What it comes down to is that Cooper’s screenplay isn’t quite on par with “Crazy Heart” feeling like all of his characters overuse the “F-word” which is often a sign of lazy writing, but some of his actors also go overboard with the scenery chewing (especially Affleck). Most of the characters seem like typical cinematic white trash we’ve seen before with each actor trying to make more of their character by overdoing their accent. This is particularly true with Forest Whitaker, but at least he’s understandable, which can’t be said about Woody Harrelson’s Harlan, who speaks with such a heavy accent, he’s almost impossible to understand.
Even so, it’s Harlan’s unpredictability that makes him a menace that feels real and the film generally gets better after an hour when the setting switches to the Appalachians and Harlan’s motley entourage. (We’ll just have to have faith in Cooper’s research that there really are mountain men living in New Jersey’s Ramopos who stage bare-knuckle boxing matches.)
Zoe Saldana’s role in the movie as Russell’s girlfriend is so minimal and inconsequential it’s hard to understand why she’s even in the movie except to prevent it from turning into more of a “sausage fest.” Sam Shepard is a far more welcome supporting character as the boys’ uncle, and he has a number of strong dramatic scenes with Bale. Willem Dafoe does just fine as John Petty, the bookie and loan shark who gets Rodney involved in the fighting circuit.

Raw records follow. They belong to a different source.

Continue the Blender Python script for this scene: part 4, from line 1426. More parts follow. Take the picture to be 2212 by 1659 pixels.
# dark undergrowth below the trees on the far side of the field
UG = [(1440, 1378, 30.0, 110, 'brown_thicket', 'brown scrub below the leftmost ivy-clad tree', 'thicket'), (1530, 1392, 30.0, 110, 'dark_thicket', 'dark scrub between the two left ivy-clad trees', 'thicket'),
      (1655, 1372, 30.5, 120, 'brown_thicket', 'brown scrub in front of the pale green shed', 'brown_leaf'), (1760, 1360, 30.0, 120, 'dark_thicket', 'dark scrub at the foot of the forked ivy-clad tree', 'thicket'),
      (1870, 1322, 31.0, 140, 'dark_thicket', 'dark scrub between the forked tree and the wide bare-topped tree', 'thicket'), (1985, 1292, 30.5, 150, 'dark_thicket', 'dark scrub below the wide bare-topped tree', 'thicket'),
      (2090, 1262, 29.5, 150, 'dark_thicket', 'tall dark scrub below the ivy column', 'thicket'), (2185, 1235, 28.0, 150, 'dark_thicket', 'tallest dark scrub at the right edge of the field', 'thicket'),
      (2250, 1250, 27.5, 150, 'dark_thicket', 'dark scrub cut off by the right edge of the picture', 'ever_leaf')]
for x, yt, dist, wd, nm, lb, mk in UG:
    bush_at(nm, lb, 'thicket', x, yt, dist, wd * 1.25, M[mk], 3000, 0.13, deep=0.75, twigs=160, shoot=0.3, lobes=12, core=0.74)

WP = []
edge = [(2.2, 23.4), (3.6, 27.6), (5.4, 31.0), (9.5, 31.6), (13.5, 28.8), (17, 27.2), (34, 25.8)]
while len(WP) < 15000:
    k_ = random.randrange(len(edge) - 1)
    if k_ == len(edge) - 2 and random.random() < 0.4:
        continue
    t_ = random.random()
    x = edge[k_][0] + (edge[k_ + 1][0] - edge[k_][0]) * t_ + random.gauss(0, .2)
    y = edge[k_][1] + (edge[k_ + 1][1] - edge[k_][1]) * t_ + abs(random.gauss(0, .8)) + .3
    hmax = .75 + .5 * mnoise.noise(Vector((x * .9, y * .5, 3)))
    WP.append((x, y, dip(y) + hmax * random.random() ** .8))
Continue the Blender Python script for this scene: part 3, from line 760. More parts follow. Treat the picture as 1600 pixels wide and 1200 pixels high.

One thing that does make “Out of the Furnace” somewhat unique is its setting and Cooper does a fine job capturing the locale with sweeping aerial shots of the steel town in which he shot, but there’s no real mystery to what happened to Rodney (since we watched it unfold), so the movie always feels fairly predictable on where it’s going. The bland score by Dickon Hinchliffe also does very little to enhance any sense of tension or emotion Cooper was trying to create.
The Bottom Line:
It’s fairly obvious what Cooper was going for with this gritty crime thriller that pays homage to films that thrived in the ?70s, but other than some decent performances from Bale and Harrelson, this feels like it could have been executed better.
Out of the Furnace platforms in New York and Los Angeles on Wednesday, December 4, then expands nationwide on Friday, December 6.